NMAK15016U CHANGED: History of Mathematics 2 (Hist2)

Volume 2019/2020
Education

MSc Programme in Mathematics

Content

History of geometry 1770-1920.

During the indicated period geometry underwent a development that had wide ranging influence on our understanding of

1. what mathematics is and

2. the nature of space.

It is often mentioned as one of the few examples of a revolution in mathematics.' Arround 1830 the discussion of the parallel postulate led to the creation of non-Euclidean geometry. Whether this geometry was consistent remained an open question until Gauss' and Riemann's works on differential geometry made it possible to create a model of the non-Euclidean plane as a surface of constant negative Gauss curvature. This model was also interpreted in projective geometry that was also devellopped in the 19th century. The century ended with different new attempts to give axiomatic descriptions of geometry, among which Hilbert's is the most famous. The considerations concerning non-Euclidean geometry was not only an exercise in axiomatics. For all the actors it was also a question of understanding the nature of (physical) space. The discovery of non-Euclidean geometry led to a rejection of Kant's opinion that geometry (for Kant this meant Euclidean geometry) was an a priori but synthetic intuition. Instead various empirical, conventional or formalistic epistemologies were put forward. The mathematical and philosophical considerations of the 19th century created a background for the revolutionary ideas that Einstein put forward in his special and in particular general theory of relativity. In the course all these interacting subjects will be discussed.
Students are required to take an active part and give seminars.

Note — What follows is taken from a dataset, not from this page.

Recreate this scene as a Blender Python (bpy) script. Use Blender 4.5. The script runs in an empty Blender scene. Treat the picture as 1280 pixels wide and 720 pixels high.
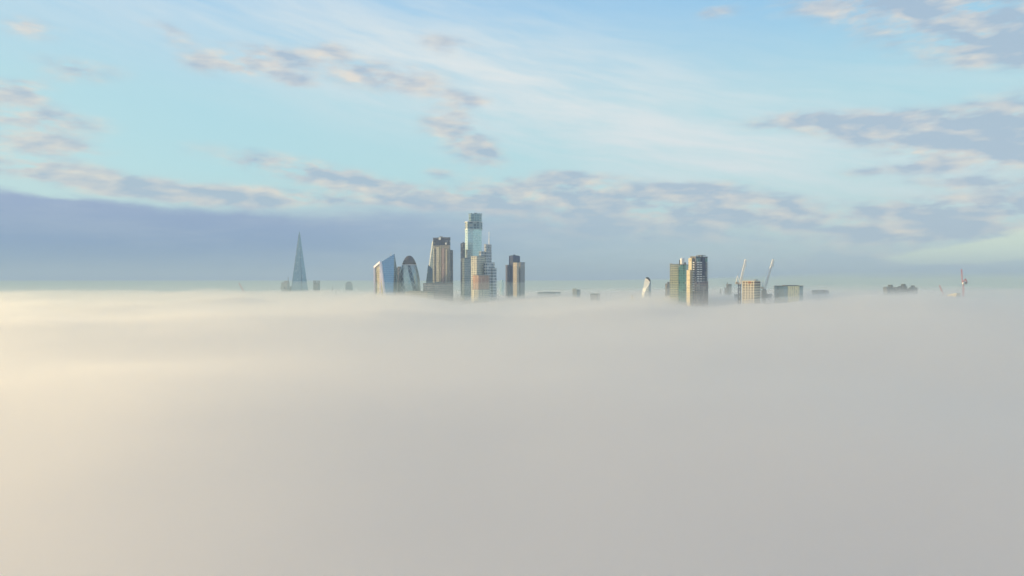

During the course the student will learn to investigate the history of a piece of mathematics, to analyze a mathematical text from the past, and to use the history of mathematics as a background for reflections on philosophical and sociological questions regarding mathematics. Moreover the course will give the students a more mature view on the mathematical subject in question. The course will be particularly relevant for students who aim for a career in the gymnasium (high school) but all mathematics students can benefit from it.

Learning Outcome

Knowledge:
After having completed the course, the student will have a rather deep knowledge of the history of geometry in the period 1770 to 1920 and about the historiographical questions related to this history
Skills:
After having completed the course the student will be able to
1. Read a mathematical text on foundational issues concerning geometry from the period 1770 to 1920 (in translation if necessary).
2. Find primary and secondary literature on the subject of the course.
Competences:
After having completed the course the student will be able to
1. Communicate orally as well as in written form about the selected topic from the history of mathematics (history of geometry).
2. Analyse a primary historical text (if necessary in translation) within the subject of the course.
3. Analyse, evaluate and discuss a secondary historical text on the subject of the course.
4. Use the historical topic of the course in connection with mathematics teaching and more generally reflect on the development of the selected topic.
5. Place a concrete piece of mathematics from the selected topic in its historical context. 
6. Independently formulate and analyze historical questions within a wide field of the history of mathematics.
7. Use the history of mathematics as a background for reflections about the philosophical and social status of mathematics.
8. Use modern historiographical methods to analyze problems in the history of mathematics.

Literature

Primary sources (mostly in English translations) and secondary papers.

Hist1 is usefull but not absolutely necessary. Moreover Geometry 1 or similar.

Academic qualifications equivalent to a BSc degree is recommended.
CHANGED: 6 (instead of 8) hours per weeks divided between lectures by the professor, seminars given by the participating students and discussion sessions.
  • Category
  • Hours
  • Exam
  • 1
  • Lectures
  • 24
  • Preparation
  • 167
  • Theory exercises
  • 14
  • Total
  • 206
Oral
Individual
Collective
Peer feedback (Students give each other feedback)

The professor and the other students will give oral comments on the seminars both concerning the presentation and the content.

During the discussion sessions the students will answer a series of questions. The answers will give rise to comments from and discussions among the participants and the professor

 

 

Credit
7,5 ECTS
Type of assessment
Oral examination, 30 minutes
30 minutes oral exam with 30 minutes preparation time. The student will start the exam by giving a 10 minutes presentation of the project.
Exam registration requirements

In order to qualify for the exam the student must give a 1½ hour seminar presentation during the course and prepare written materials about the subject of the seminar for the use of the other students

Aid
Only certain aids allowed

During the 30 minutes preparation time all aids are permitted. During the exam itself the student is allowed to consult a note with at most 20 words. Other aids are not permitted.

Marking scale
7-point grading scale
Censorship form
External censorship
Re-exam

Same as ordinary exam. If the student has not presented the required seminar, he or she must hand in a 20 page written presentation of one of the seminar questions no later than three weeks before the beginning of the re-exam week.

Criteria for exam assesment

The student must in a satisfactory way demonstrate that he/she has mastered the learning outcome of the course.